WERTHEIMER: Is there a message for American politics?

LIASSON: I think there is. The Brexit vote was a referendum on globalization. Donald Trump is the anti-globalization candidate. On Wednesday in that big speech attacking Hillary Clinton, he said there's a wave of globalization that wipes out our middle class and our jobs. So America first, which is Trump's slogan, is the equivalent of the leave campaign with its identity politics and populist nationalist anti-immigrant sentiment. So you could say the simplest prediction is that Brexit helps Trump, or at least amplifies his message. There's another way this might affect the U.S. election, and that's if the economic repercussions of the British divorce from the EU harm the U.S. economy. That would be bad for Hillary Clinton.

And then you have the fact that the sentiment against global elites has been consistently underestimated. You know, the markets had remain as the favorite to win, but there was, in the end, a decisive win for leave, and that suggests to many nervous Democrats here in the U.S. that maybe Trump's support is also being underestimated.

So in this election, if Trump is the equivalent of leave and Hillary is the status quo, she has a big challenge, which is how to acknowledge this populism and nationalism, how to say to voters who are tired of slow growth and growth that's not brief broadly shared that she has a plan for them.

WERTHEIMER: Now, Hillary Clinton's message that she's a steady hand in anxious times, you think that works for American voters?

LIASSON: I think it's a strong argument.

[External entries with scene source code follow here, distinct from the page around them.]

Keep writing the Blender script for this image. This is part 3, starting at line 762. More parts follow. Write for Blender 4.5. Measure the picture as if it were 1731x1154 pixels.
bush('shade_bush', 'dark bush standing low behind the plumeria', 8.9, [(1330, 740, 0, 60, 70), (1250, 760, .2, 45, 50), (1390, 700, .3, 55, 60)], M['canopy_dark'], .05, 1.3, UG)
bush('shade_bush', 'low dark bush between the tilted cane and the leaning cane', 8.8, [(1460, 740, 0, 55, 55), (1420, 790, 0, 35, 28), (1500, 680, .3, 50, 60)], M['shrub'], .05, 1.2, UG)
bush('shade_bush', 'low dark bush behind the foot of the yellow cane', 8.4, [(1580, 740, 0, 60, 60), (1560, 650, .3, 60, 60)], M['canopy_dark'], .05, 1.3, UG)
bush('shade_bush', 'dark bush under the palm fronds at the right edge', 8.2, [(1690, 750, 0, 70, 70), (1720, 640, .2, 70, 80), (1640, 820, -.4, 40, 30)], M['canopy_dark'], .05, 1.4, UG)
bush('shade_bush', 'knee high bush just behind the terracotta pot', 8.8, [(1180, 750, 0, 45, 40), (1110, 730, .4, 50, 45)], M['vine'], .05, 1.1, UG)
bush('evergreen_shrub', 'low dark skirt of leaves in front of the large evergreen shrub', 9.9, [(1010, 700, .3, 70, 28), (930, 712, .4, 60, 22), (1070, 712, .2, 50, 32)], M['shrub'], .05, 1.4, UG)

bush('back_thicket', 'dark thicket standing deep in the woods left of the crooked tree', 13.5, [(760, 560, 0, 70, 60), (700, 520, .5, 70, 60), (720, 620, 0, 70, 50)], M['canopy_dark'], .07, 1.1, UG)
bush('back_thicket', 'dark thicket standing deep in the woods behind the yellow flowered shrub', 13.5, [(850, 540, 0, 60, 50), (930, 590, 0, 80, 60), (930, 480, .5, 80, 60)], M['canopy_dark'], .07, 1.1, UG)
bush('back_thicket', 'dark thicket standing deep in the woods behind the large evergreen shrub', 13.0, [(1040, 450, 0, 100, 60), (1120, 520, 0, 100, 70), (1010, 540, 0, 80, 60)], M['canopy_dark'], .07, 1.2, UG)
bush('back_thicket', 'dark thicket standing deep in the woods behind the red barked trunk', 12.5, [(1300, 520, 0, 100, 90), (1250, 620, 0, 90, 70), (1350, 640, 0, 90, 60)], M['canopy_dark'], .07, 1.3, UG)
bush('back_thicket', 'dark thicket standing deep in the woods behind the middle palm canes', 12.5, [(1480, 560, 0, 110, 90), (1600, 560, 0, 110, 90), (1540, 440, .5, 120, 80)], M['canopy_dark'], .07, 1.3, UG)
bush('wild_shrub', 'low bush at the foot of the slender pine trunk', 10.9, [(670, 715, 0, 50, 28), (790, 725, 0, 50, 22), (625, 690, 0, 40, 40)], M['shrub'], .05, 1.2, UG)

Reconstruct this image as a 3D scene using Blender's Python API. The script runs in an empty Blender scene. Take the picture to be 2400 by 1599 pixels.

It's also a reason why the Brexit vote may not be a direct parallel to U.S. elections. The U.S. campaign isn't just a referendum on globalization. It's also a referendum on Donald Trump. He has a powerful message, but he has a lot of deficits as a messenger. Another difference is that the anti-immigrant sentiment in Britain was in both parties, Labour and Conservative. Here in the U.S., the anti-immigrant sentiment is really only on one side - the Republicans.

WERTHEIMER: That's NPR's national political correspondent, Mara Liasson. Mara, thank you.